Por causa de seu potencial de crescimento, o setor tem respondido rapidamente a incentivos. A Resorts Brasil diz que a desoneração da folha de pagamento, em vigor desde agosto de 2012, propiciou um benefício de 22 milhões de reais e refletiu em aumento da ocupação em dezembro de 2012 (3,7%) com redução da média tarifária (-2,6%). Em Brasília, a redução do ICMS sobre o querosene de 25% para 12% a partir de abril atraiu 56 novos voos para o aeroporto da capital, com o consequente aumento de consumo dos combustíveis em 24,4%.
“Os voos que saem do Brasil para o exterior têm isenção do ICMS sobre o combustível, os domésticos não. Essa é uma das razões para que um voo de São Paulo até Buenos Aires saia mais barato do que para Foz do Iguaçu”, diz Eduardo Sanovicz, presidente da Associação Brasileira das Empresas Aéreas (Abear). A entidade entregou ao governo federal um conjunto de reivindicações de incentivos fiscais. “Nossa meta é chegar em 2020 transportando 200 milhões de passageiros por ano. Hoje são 100 milhões. O desafio será mudar do modelo de forte expansão e tarifa barata para o de transporte de massa com preços competitivos”, diz Sanovicz.
Para Santiago, da CBC&VB, um dos problemas para a estrutura ser mais cara no Brasil é a intermitência de público. “As empresas precisam ganhar em pouco tempo o necessário para recuperar o investimento do ano todo. A promoção de destinos deveria criar uma demanda maior durante mais tempo, com maior realização de feiras e congressos no País.” Segundo o executivo, a disputa na hora de atrair eventos é desigual. “Deparamos com países com tarifas aéreas e hotéis mais em conta, mais segurança e estrutura. Resultado não somente da ação dos empresários, mas de uma política pública de baixos incentivos, tributação violenta e juros altos.”
Há um embate entre o governo e as empresas hoteleiras em torno das tarifas. Segundo a Embratur, a variação entre os preços praticados habitualmente no mês de julho e aqueles cobrados para a Copa ultrapassa 500%. “Os turistas virão, mas ficarão com a ideia de que o Brasil é um país caro, o que prejudicará o turismo, pois o principal item definidor de uma viagem é a relação custo-benefício”, aponta Dino. O real valorizado só contribuiu para aumentar a sensação de preços altos.

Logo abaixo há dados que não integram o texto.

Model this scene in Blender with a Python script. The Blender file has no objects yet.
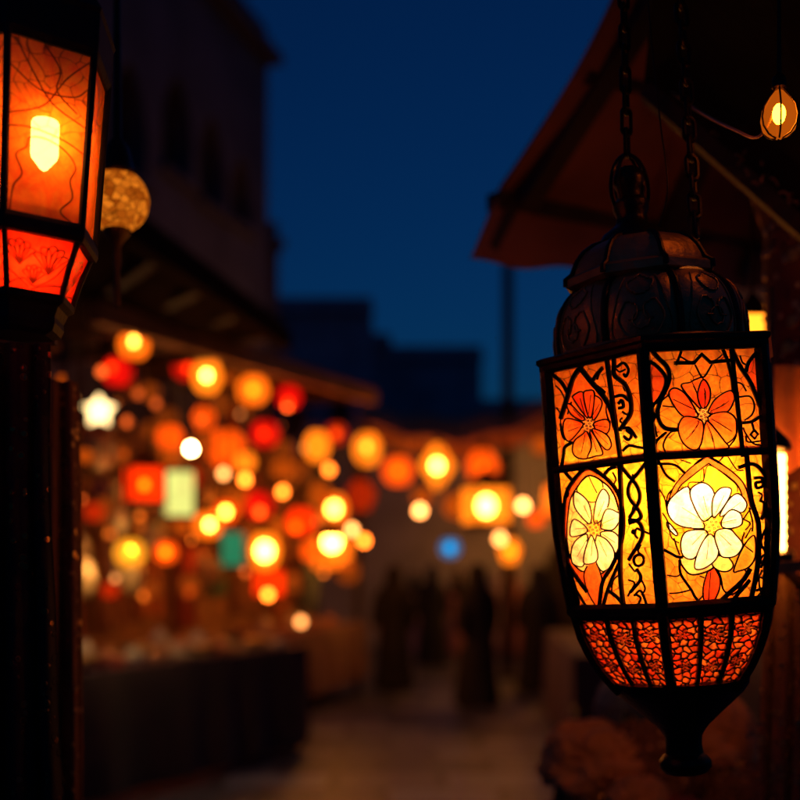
import bpy, bmesh, math, random
import numpy as np
from mathutils import Vector, Matrix, Euler

random.seed(7)
NPR = np.random.RandomState(11)
S = bpy.context.scene
COL = S.collection
FPX, EYE = 1111.1, 1.7
R = math.radians


def P(px, py, d):
    """A sight line of the photograph (800 px) at depth d, as a point of the place."""
    return Vector(((px - 400) / FPX * d, d, EYE - (py - 560) / FPX * d))


# ------------------------------------------------------------------ materials
def nodes_of(m):
    m.use_nodes = True
    nt = m.node_tree
    nt.nodes.clear()
    out = nt.nodes.new('ShaderNodeOutputMaterial')
    return nt, out


def pm(name, col, rough=.6, metal=0., nscale=9., namt=.35, bump=.15, bscale=40., sheen=0., coat=0., spec=.5):
    m = bpy.data.materials.new(name)
    nt, out = nodes_of(m)
    b = nt.nodes.new('ShaderNodeBsdfPrincipled')
    tc = nt.nodes.new('ShaderNodeTexCoord')
    n = nt.nodes.new('ShaderNodeTexNoise')
    n.inputs['Scale'].default_value = nscale
    n.inputs['Detail'].default_value = 6
    nt.links.new(tc.outputs['Object'], n.inputs['Vector'])
    cr = nt.nodes.new('ShaderNodeValToRGB')
    cr.color_ramp.elements[0].position = .3
    cr.color_ramp.elements[1].position = .7
    lo = [c * (1 - namt) for c in col]
    hi = [min(1, c * (1 + namt)) for c in col]
    cr.color_ramp.elements[0].color = (*lo, 1)
    cr.color_ramp.elements[1].color = (*hi, 1)
    nt.links.new(n.outputs['Fac'], cr.inputs['Fac'])
    nt.links.new(cr.outputs['Color'], b.inputs['Base Color'])
    b.inputs['Specular IOR Level'].default_value = spec
    b.inputs['Roughness'].default_value = rough
    b.inputs['Metallic'].default_value = metal
    if sheen:
        b.inputs['Sheen Weight'].default_value = sheen
    if coat:
        b.inputs['Coat Weight'].default_value = coat
        b.inputs['Coat Roughness'].default_value = .15
    if bump:
        n2 = nt.nodes.new('ShaderNodeTexNoise')
        n2.inputs['Scale'].default_value = bscale
        n2.inputs['Detail'].default_value = 5
        nt.links.new(tc.outputs['Object'], n2.inputs['Vector'])
        bp = nt.nodes.new('ShaderNodeBump')
        bp.inputs['Strength'].default_value = bump
        bp.inputs['Distance'].default_value = .02
        nt.links.new(n2.outputs['Fac'], bp.inputs['Height'])
        nt.links.new(bp.outputs['Normal'], b.inputs['Normal'])
    nt.links.new(b.outputs['BSDF'], out.inputs['Surface'])
    return m


def emit(name, col, strength):
    m = bpy.data.materials.new(name)
    nt, out = nodes_of(m)
    e = nt.nodes.new('ShaderNodeEmission')
    e.inputs['Color'].default_value = (*col, 1)
    e.inputs['Strength'].default_value = strength
    nt.links.new(e.outputs[0], out.inputs['Surface'])
    return m


def shell(name, col, strength, tint, trans=.5):
    """Lit coloured lamp glass: partly clear, partly glowing."""
    m = bpy.data.materials.new(name)
    nt, out = nodes_of(m)
    e = nt.nodes.new('ShaderNodeEmission')
    tc = nt.nodes.new('ShaderNodeTexCoord')
    n = nt.nodes.new('ShaderNodeTexNoise')
    n.inputs['Scale'].default_value = 5
    nt.links.new(tc.outputs['Object'], n.inputs['Vector'])
    mr = nt.nodes.new('ShaderNodeMapRange')
    mr.inputs['To Min'].default_value = strength * .6
    mr.inputs['To Max'].default_value = strength * 1.4
    nt.links.new(n.outputs['Fac'], mr.inputs['Value'])
    e.inputs['Color'].default_value = (*col, 1)
    nt.links.new(mr.outputs['Result'], e.inputs['Strength'])
    t = nt.nodes.new('ShaderNodeBsdfTransparent')
    t.inputs['Color'].default_value = (*tint, 1)
    mx = nt.nodes.new('ShaderNodeMixShader')
    mx.inputs[0].default_value = trans
    nt.links.new(e.outputs[0], mx.inputs[1])
    nt.links.new(t.outputs[0], mx.inputs[2])
    nt.links.new(mx.outputs[0], out.inputs['Surface'])
    return m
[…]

As empresas consideraram a interferência do governo na política de preço indevida e prejudicial aos investimentos. “Investimos no Brasil com recursos próprios, sem linhas de crédito atrativas, e agora ainda enfrentamos problemas na operação. A rentabilidade é buscada com práticas realizadas no mundo todo, com a variação de preços de acordo com a demanda”, diz Roland Bonadona, diretor-geral da Accor para a América Latina. A Accor é a maior rede internacional de hotéis em operação no País, dona de marcas como Novotel, Mercure e Ibis.
Os preços praticados na Copa estariam acima dos verificados em Berlim e na África do Sul, mas a FOHB contesta os critérios da Embratur. “A comparação foi realizada entre tarifas praticadas e tarifas publicadas, o que não permite uma avaliação correta, pois os serviços têm preços flexíveis”, diz Rotter, do FOHB. Segundo o executivo, os investimentos na rede hoteleira exigidos para a Copa foram feitos. São 7 bilhões de reais, dos quais apenas 300 milhões financiados por bancos públicos. A preocupação seria a de garantir a demanda depois de 2014 em algumas cidades-sede. “Manaus, Belo Horizontes e Cuiabá nos preocupam. Nossa estimativa, com a desaceleração da economia, é de que em 2015 elas terão sobreoferta de leitos.” Pelas regras do mercado, os preços tendem então a cair. Resta saber se o efeito será suficiente para atrair mais estrangeiros.